Christie frequently crafted her plots by putting disparate characters together in an exotic location, then imagining the fallout from a murder. Not everything was made up, though. In the book, the train gets stuck in a snow drift, giving Poirot time to gather clues and interview each traveller. Prichard notes that in 1929, the real Orient Express train got trapped by a blizzard, and later, an Orient Express train on which Christie was travelling got stuck in flooding, with track sections washed away.

As custodian and CEO of the Agatha Christie estate, Prichard handles artistic rights and must OK productions using Christie's work.
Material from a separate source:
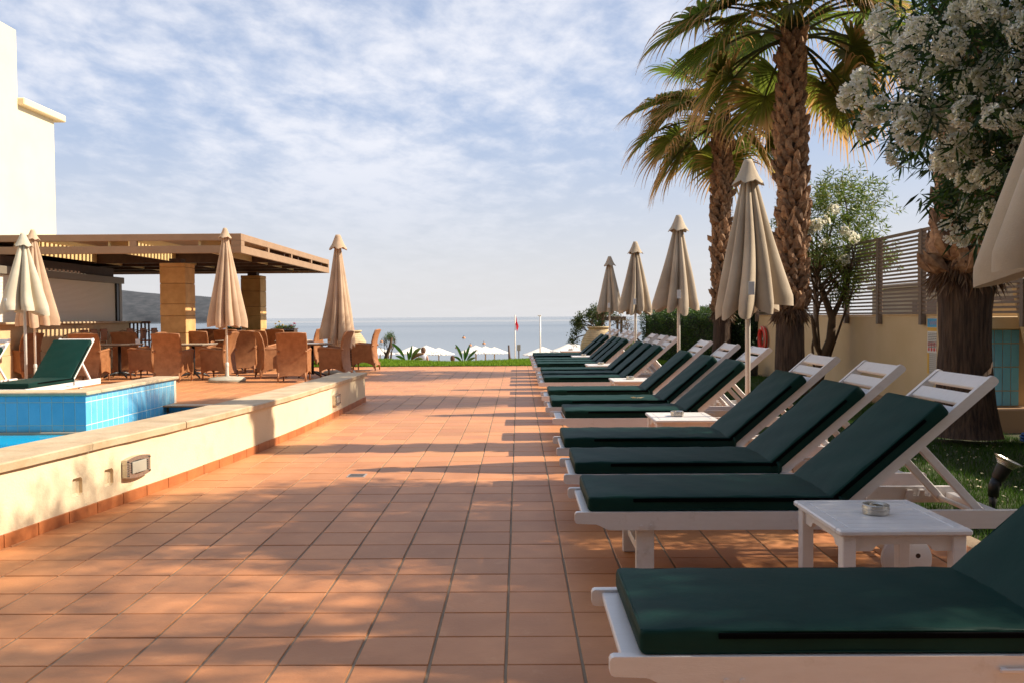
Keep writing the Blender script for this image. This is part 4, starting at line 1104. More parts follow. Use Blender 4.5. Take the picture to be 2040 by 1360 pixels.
palm(xat(1438, Y1, 650), Y1, [(-.1, .28), (0, .25), (.5, .21), (1.3, .19), (1.5, .15), (2.6, .15), (4.2, .15), (5.0, .13), (5.9, .09)], 1.38, 5.65,
     'slimmer farther palm with drooping tan fronds, standing by the hedge', 24, 1.15, 1.0, 5, 0, boots=300, bscale=1.05,
     fr_cfg=[(185, 35, 1.5, 1.1, .8), (170, 15, 1.5, 1.1, .95), (200, 0, 1.45, 1.1, 1.0), (175, -20, 1.4, 1.1, 1.0), (215, 28, 1.4, 1.0, .9), (-90, 10, .7, .9, .8), (0, 5, 1.1, 1.0, 1.0), (-20, -20, .9, .9, 1.1)])
Y3 = 8.75
palm(xat(1924, Y3, 800), Y3, [(-.1, .43), (0, .36), (.12, .325), (.4, .275), (1.0, .235), (1.4, .245), (1.68, .28), (2.0, .23), (2.6, .17), (4, .15), (9.3, .13)], 1.70, 9.2,
     'thickest dark palm trunk at right, behind the nearest loungers', 22, 1.0, .95, 9, 0, boots=300, bscale=1.25)
p3 = bpy.data.objects['fan_palm.002']
for k in range(26):     # big old stubs flaring out above the dark trunk
    a = R(-170 + 13.5 * k) ; z = 1.68 + .09 * (k % 5) + rnd.uniform(0, .2); r_ = .255 - .02 * (k % 5)
    c, s = math.cos(a), math.sin(a); ln = rnd.uniform(.10, .28); hh = rnd.uniform(.05, .3)
    mb = MB(); tw_ = rnd.uniform(-.07, .07)
    for q, (f_, w_, t_) in enumerate([(0, .10, .016), (.45, .075, .012), (.8, .04, .009), (1.0, .012, .004)]):
        cx_, cy_, cz_ = (r_ - .05 + ln * f_) * c, (r_ - .05 + ln * f_) * s, z + hh * f_ - .05 * f_ * f_
        for dw, dt in ((-1, -1), (1, -1), (1, 1), (-1, 1)): mb.v.append((cx_ - s * w_ * dw + tw_ * f_, cy_ + c * w_ * dw, cz_ + t_ * dt + w_ * .3 * abs(dw)))
    for q in range(3):
        for e in range(4): mb.f.append((q * 4 + e, q * 4 + (e + 1) % 4, (q + 1) * 4 + (e + 1) % 4, (q + 1) * 4 + e))
    mb.f += [(3, 2, 1, 0), (12, 13, 14, 15)]
    mb.build('old_leaf_stub', BOOT, p3)

# ------------------------------------------------------------ branching shrubs and trees
def grow(mb, p, d, ln, r_, depth, rr, tips, spread=.5, upb=.15, seg=3, taper=.62, nb=(2, 3), lf=.78, inner=None):
    pts = [p.copy()]; q = p.copy(); dd = d.normalized()
    for k in range(seg):
        dd = (dd + Vector((rr.gauss(0, .14), rr.gauss(0, .14), rr.gauss(0, .1) + upb * .3))).normalized()
        q = q + dd * ln / seg; pts.append(q.copy())
    mb.tube(pts, [r_ * (1 - (1 - taper) * k / seg) for k in range(seg + 1)], 6 if r_ > .02 else 4, cap=False)
    if depth == 0: tips.append((q.copy(), dd.copy())); return
    if inner is not None and depth <= 2: inner.append((pts[seg // 2 + 1].copy(), dd.copy()))
    for k in range(rr.randint(*nb)):
        a = rr.uniform(0, 6.283); s = dd.cross(Vector((math.cos(a), math.sin(a), .3))).normalized()
        nd = (dd + s * spread * rr.uniform(.5, 1.3) + Vector((0, 0, upb))).normalized()
        grow(mb, q, nd, ln * lf * rr.uniform(.8, 1.15), r_ * taper, depth - 1, rr, tips, spread, upb, seg, taper, nb, lf, inner)

# flower clusters of the white oleander
def flower_cluster(seed, n=26, Rr=.10):
    rr = np.random.RandomState(seed); V = []; F = []; T = []
    for i in range(n):
        v = rr.normal(size=3); v /= np.linalg.norm(v); v[2] = abs(v[2]) * .9 - .25
        c = v * Rr * rr.uniform(.55, 1.0); nn = v + rr.normal(0, .25, 3); nn /= np.linalg.norm(nn)
        s = np.cross(nn, [.3, .2, .9]); s /= np.linalg.norm(s); t2 = np.cross(nn, s); rad_ = rr.uniform(.024, .034)
        k0 = len(V); V.append(c - nn * .008); T.append((.62, .58, .30))
        for p in range(5):
            a = 2 * math.pi * p / 5 + rr.uniform(-.1, .1)
            for da, q, lift in ((-.42, .85, .004), (0, 1.08, .0), (.42, .85, .006)):
                V.append(c + (s * math.cos(a + da) + t2 * math.sin(a + da)) * rad_ * q + nn * (lift + rr.uniform(0, .006)))
                tt = rr.uniform(.86, 1.0); T.append((.95 * tt, .93 * tt, .86 * tt))
            b_ = k0 + 1 + p * 3; F.append((k0, b_, b_ + 1, b_ + 2))
    return mesh_np('flower_cluster', np.array(V), np.array(F), PETAL, np.array(T))
fcl = [flower_cluster(50 + k, 20 + 2 * k, .08 + .008 * k) for k in range(6)]
def oleander(name, label, base, ctr, rad, nwhorl, nflow, seed, stems=4, leafL=(.09, .15), cols_=None, fl_scale=1.0, keep=None, loosen=.25, inframe=False, sr=1.0):
    rr = random.Random(seed); nr_ = np.random.RandomState(seed)
    o = thing(name, label, 'tree' if name != 'oleander_shrub' else 'shrub', base)
    B = Vector(base); C = Vector(ctr); bl = C - B
    # whorl points inside the crown, denser to the shell, with gaps from a clump function
    pts = []
    while len(pts) < nwhorl:
        v = nr_.normal(size=3); v /= np.linalg.norm(v); q = nr_.uniform(.25, 1) ** .55
        p = np.array(ctr) + v * np.array(rad) * q * (1 + nr_.normal(0, .06))
        cl = math.sin(p[0] * 3.1 + seed) * math.sin(p[1] * 2.7 + 1) + math.sin(p[2] * 3.3 + 2) * math.sin(p[0] * 2.1 + p[1]) + .5 * math.sin(7 * p[0] + 5 * p[2])
        if cl < -.75 + nr_.uniform(0, loosen * 2): continue
        if keep and not keep(p): continue
        pts.append((p, v))
    mb = MB(); locs = []
    st = []
    for k in range(stems):
        a = 2 * math.pi * k / stems + rr.uniform(-.4, .4)
        top = C + Vector((math.cos(a) * rad[0] * .35, math.sin(a) * rad[1] * .35, -rad[2] * .35))
        pth = [B - B, (top - B) * .35 + Vector((rr.uniform(-.1, .1), rr.uniform(-.1, .1), 0)), (top - B) * .7 + Vector((rr.uniform(-.12, .12), rr.uniform(-.12, .12), .1)), top - B]
        mb.tube(pth, [.06 * sr, .05 * sr, .04 * sr, .028 * sr], 7); st.append(top)
        for j in range(14):
            v = Vector(nr_.normal(size=3)).normalized(); e = C + Vector((v.x * rad[0], v.y * rad[1], v.z * rad[2])) * rr.uniform(.5, .92)
            if keep and not keep(e): continue
            s0 = (top - B) * rr.uniform(.6, 1.0) + Vector((0, 0, 0))
            m1 = s0 + ((e - B) - s0) * .5 + Vector((0, 0, rr.uniform(-.1, .15)))
            mb.tube([s0, m1, e - B], [.018, .012, .005], 5, cap=False)
    mb.build('branches', TWIG, o)
    P = []; D = []
    for p, v in pts:
        ax = v + nr_.normal(0, .45, 3) + np.array([0, 0, .35]); ax /= np.linalg.norm(ax)
        for lvl in range(3):
            s = np.cross(ax, nr_.normal(size=3)); s /= np.linalg.norm(s); t2 = np.cross(ax, s); ph = nr_.uniform(0, 6.28)
            for k in range(3):
                a = ph + k * 2.094; P.append(p - ax * .045 * lvl); D.append((s * math.cos(a) + t2 * math.sin(a)) * (.75 + .2 * lvl) + ax * (.85 - .25 * lvl))
        # the shoot itself
    P = np.array(P) - np.array(base); D = np.array(D); n = len(P)
    V, F = leaves_np(P, D, nr_.uniform(*leafL, n), nr_.uniform(.016, .026, n), seed, .22, .12)
    cols_ = cols_ or [(.022, .055, .014), (.036, .085, .016), (.07, .13, .02), (.018, .042, .014)]
    link('foliage', mesh_np('foliage', V, F, LEAF, tint_np(n, cols_, seed)), o, kind='stuff')
    # flowers sit on the outer shoots
    cand = [q for q in pts if np.linalg.norm((q[0] - np.array(ctr)) / np.array(rad)) > .62]
    camp = np.array([0, 0, CAMH])
    cand.sort(key=lambda q: np.dot(q[1], (camp - q[0]) / np.linalg.norm(camp - q[0])) * -1 + nr_.uniform(-.8, .8))
    if inframe: cand = [q for q in cand if q[0][0] < q[0][1] * .64 + .1 and q[0][2] < 1.3 + .42 * q[0][1]]
    used = []
    for p, v in cand:
        if len(used) >= nflow: break
        if any(np.linalg.norm(p - q) < .15 * fl_scale for q in used): continue
        used.append(p); sc_ = fl_scale * rr.uniform(.75, 1.3)
        M = Matrix.Translation(Vector(p + v * .05) - B) @ Vector((0, 0, 1)).rotation_difference(Vector(v + np.array([0, 0, .3]))).to_matrix().to_4x4() @ Matrix.Rotation(rr.uniform(0, 6), 4, 'Z') @ Matrix.Diagonal((sc_, sc_, sc_ * rr.uniform(.9, 1.4), 1))
        link('flower_cluster', rr.choice(fcl), o, M=M)
    return o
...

He served as executive producer on the Branagh adaptation.

Furniture aboard the Orient Express between Paris and Reims. Photo / AP
Furniture aboard the Orient Express between Paris and Reims. Photo / AP

The most popular novelist in history, Christie wrote more than 75 books that have sold some 2 billion copies. But despite her popularity as a writer, she preferred to watch people rather than talk to them. She was "very reserved, very quiet", Prichard said. "There was this stuff going on in her head, which were these plots, but if you'd met her and you didn't know, you'd have just thought in her later life she was a lovely older woman."

Prichard was six when she died. It was only when he saw news of her death leading the BBC when arriving home from school that he realised "she was something special, she was something more than my great grandmother."